__SUPPLIED MATERIAL__:

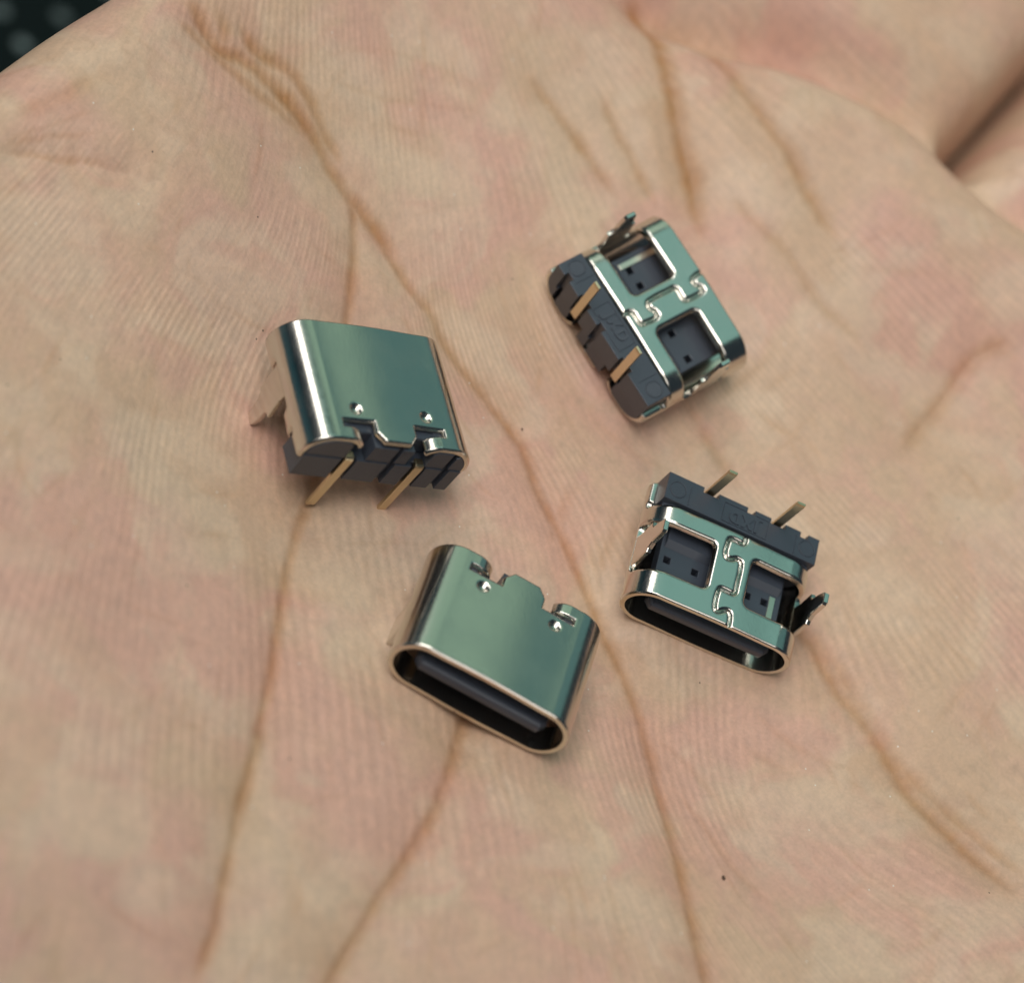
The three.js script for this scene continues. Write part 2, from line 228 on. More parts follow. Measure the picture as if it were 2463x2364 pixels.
{
  // grid, finer where the camera looks
  const axis = (a, b, fa, fb, fine, coarse) => { const r = []; let t = a; while (t < b) { r.push(t); t += t >= fa && t < fb ? fine : coarse; } r.push(b); return r; };
  const X = axis(-53, 67, -31, 32, 0.17, 0.6), Z = axis(-67, 56, -42, 33, 0.17, 0.6), nx = X.length, nz = Z.length;
  const sign = insideOut(0, 0) > 0 ? 1 : -1;
  const px = new Float32Array(nx * nz), pz = new Float32Array(nx * nz), dd = new Float32Array(nx * nz);
  const D = (x, z) => sign * insideOut(x, z);
  for (let j = 0; j < nz; j++) for (let i = 0; i < nx; i++) {
    let x = X[i], z = Z[j], d = D(x, z); const h = Math.max((X[i + 1] ?? X[i] + 0.6) - X[i], (Z[j + 1] ?? Z[j] + 0.6) - Z[j]);
    if (Math.abs(d) < h * 0.75) { const e = 0.05, gx = (D(x + e, z) - D(x - e, z)) / (2 * e), gz = (D(x, z + e) - D(x, z - e)) / (2 * e), g = gx * gx + gz * gz || 1; x -= d * gx / g; z -= d * gz / g; d = 0; }
    const k = j * nx + i; px[k] = x; pz[k] = z; dd[k] = d;
  }
  const map = new Int32Array(nx * nz).fill(-1), pos = [], uv = [], idx = [];
  const vert = (k) => { if (map[k] < 0) { map[k] = pos.length / 3; const x = px[k], z = pz[k]; pos.push(x * MM, skinHeight(x, z, Math.max(0, dd[k])) * MM, z * MM); uv.push((x - TX0) / TW, (z - TZ0) / TH); } return map[k]; };
  const edges = new Map(), tri = (a, b, c) => {
    if (dd[a] < 0 || dd[b] < 0 || dd[c] < 0 || dd[a] + dd[b] + dd[c] < 1e-4) return;
    const t = [vert(a), vert(b), vert(c)]; idx.push(...t);
    for (let q = 0; q < 3; q++) { const u = t[q], v = t[(q + 1) % 3], key = u < v ? u * 1e7 + v : v * 1e7 + u; edges.set(key, edges.has(key) ? null : [u, v]); }
  };
  for (let j = 0; j < nz - 1; j++) for (let i = 0; i < nx - 1; i++) { const a = j * nx + i, b = a + 1, c = a + nx, d = c + 1; tri(a, c, b); tri(b, c, d); }
  const low = new Map(), bottom = (u) => { if (!low.has(u)) { low.set(u, pos.length / 3); pos.push(pos[u * 3], -19 * MM, pos[u * 3 + 2]); uv.push(uv[u * 2], uv[u * 2 + 1]); } return low.get(u); };
  const rim = [];
  for (const e of edges.values()) if (e) { const [u, v] = e, a = bottom(u), b = bottom(v); idx.push(u, a, v, v, a, b); rim.push([a, b]); }
  const centre = pos.length / 3; pos.push(5 * MM, -21 * MM, -5 * MM); uv.push(0.5, 0.5);
  for (const [a, b] of rim) idx.push(a, centre, b);
  const g = new THREE.BufferGeometry();
  g.setAttribute('position', new THREE.Float32BufferAttribute(pos, 3)); g.setAttribute('uv', new THREE.Float32BufferAttribute(uv, 2)); g.setIndex(idx); g.computeVertexNormals();

  // skin colour and fine relief
  const col = new Uint8Array(TN * TN * 4), bmp = new Uint8Array(TN * TN * 4), LOW = 512, blot = new Float32Array(LOW * LOW), pale = new Float32Array(LOW * LOW), warm = new Float32Array(LOW * LOW);
  for (let j = 0; j < LOW; j++) for (let i = 0; i < LOW; i++) {
    const x = TX0 + (i + 0.5) / LOW * TW, z = TZ0 + (j + 0.5) / LOW * TH, w = fbm(x * 0.3, z * 0.3, 3, 71) * 3;
    blot[j * LOW + i] = sstep(fbm(x * 0.15 + w * 0.45, z * 0.15 + w * 0.3, 4, 51), 0.34, 0.66);
    pale[j * LOW + i] = sstep(fbm(x * 0.34 + w * 0.8, z * 0.34, 4, 61), 0.42, 0.70);
    warm[j * LOW + i] = fbm(x * 1.7, z * 1.7, 2, 81);
  }
  const up = (m, u, v) => { const a = clamp(u * LOW - 0.5, 0, LOW - 1.001), b = clamp(v * LOW - 0.5, 0, LOW - 1.001), i = Math.floor(a), j = Math.floor(b), f = a - i, e = b - j, k = j * LOW + i; return (m[k] * (1 - f) + m[k + 1] * f) * (1 - e) + (m[k + LOW] * (1 - f) + m[k + LOW + 1] * f) * e; };
  for (let j = 0; j < TN; j++) for (let i = 0; i < TN; i++) {
    const u = (i + 0.5) / TN, v = (j + 0.5) / TN, x = TX0 + u * TW, z = TZ0 + v * TH, k = j * TN + i;
    const rx = x + 14, rz = z + 45, r = Math.sqrt(rx * rx + rz * rz) + 1, a = Math.atan2(rz, rx) + 0.10 * (vnoise(x * 0.07 + 3, z * 0.07, 96) - 0.5);   // friction ridges fan out from the root of the fingers
    const L = Math.log2(r / 50), fl = Math.floor(L), fr = sstep(L - fl, 0.3, 0.7), K = 50 * 6.283 / 0.42 * Math.pow(2, fl);
    const wob = 0.5 * vnoise(x * 0.3, z * 0.3, 97) + 0.03 * vnoise(x * 3.2, z * 3.2, 95), hx = vnoise(x * 4.4 + z * 2.2, z * 1.5 - x * 0.75, 86), hy = vnoise(x * 3.9 - z * 2.6, z * 1.4 + x * 0.9, 85), ridge = lerp(Math.sin(a * K + wob * 3), Math.sin(a * K * 2 + wob * 3), fr);
    const arc = a * 50, q = r, st1 = vnoise(arc * 1.3 + 50, q * 0.22, 91), st2 = vnoise(arc * 3.6 + 90, q * 0.8, 92), st3 = vnoise(arc * 6.5 + 30, q * 1.9, 88), cross = vnoise(arc * 2.2 + 7, q * 3.6, 90);
    const grain = hash2(i, j, 93), cell = vnoise(x * 8.5, z * 8.5, 94), b = up(blot, u, v), p = up(pale, u, v), wm = up(warm, u, v);
    const streak = (st1 - 0.5) * 0.16 + (st2 - 0.5) * 0.26 + (st3 - 0.5) * 0.62 + (hx - 0.5) * 0.36 + (hy - 0.5) * 0.36, fine = 0.5 * (cell - 0.5) + 0.35 * (grain - 0.5) + 0.3 * (cross - 0.5), rid = ridge * (0.15 + 1.0 * sstep(vnoise(x * 0.28, z * 0.28, 89), 0.25, 0.85)) * (0.6 + 0.8 * cross);
    let R = lerp(0.635, 0.665, b), G = lerp(0.432, 0.396, b), B = lerp(0.300, 0.305, b);
    R = lerp(R, 0.70, p * 0.55); G = lerp(G, 0.525, p * 0.55); B = lerp(B, 0.385, p * 0.55);
    const m = 1 + 0.12 * streak + 0.20 * fine + 0.08 * (wm - 0.5) + 0.042 * rid; R *= m * (1 + 0.02 * streak); G *= m; B *= m * (1 - 0.03 * streak);
    const pg = clamp(pigment[k] * (0.8 + 0.4 * wm), 0, 0.95); R *= 1 - 0.34 * pg; G *= 1 - 0.53 * pg; B *= 1 - 0.72 * pg;
    if (hash2(i >> 1, j >> 1, 99) > 0.99985) { R = 0.8; G = 0.76; B = 0.7; }
    if (hash2(i >> 1, j >> 1, 98) > 0.999965) { R = 0.1; G = 0.08; B = 0.06; }
    col[k * 4] = toS(R); col[k * 4 + 1] = toS(G); col[k * 4 + 2] = toS(B); col[k * 4 + 3] = 255;
    const hgt = clamp(0.5 + 0.15 * streak + 0.17 * rid + 0.20 * (cross - 0.5) + 0.16 * (cell - 0.5) + 0.10 * (grain - 0.5), 0, 1); bmp[k * 4] = bmp[k * 4 + 1] = bmp[k * 4 + 2] = hgt * 255; bmp[k * 4 + 3] = 255;
  }
  const skin = new THREE.MeshPhysicalMaterial({ name: 'skin', map: dataTex(col, TN, TN, true), bumpMap: dataTex(bmp, TN, TN, false), bumpScale: 0.036 * MM, roughness: 0.44, specularIntensity: 0.8, sheen: 0.25, sheenRoughness: 0.6, sheenColor: new THREE.Color(1, 0.75, 0.6) });
  part('hand', g, skin, scene).userData = handTag;
}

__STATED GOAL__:
Tell how many lines of the material above hold "from", answering with a bare number.

__OUTPUT OF THE EXERCISE__:
2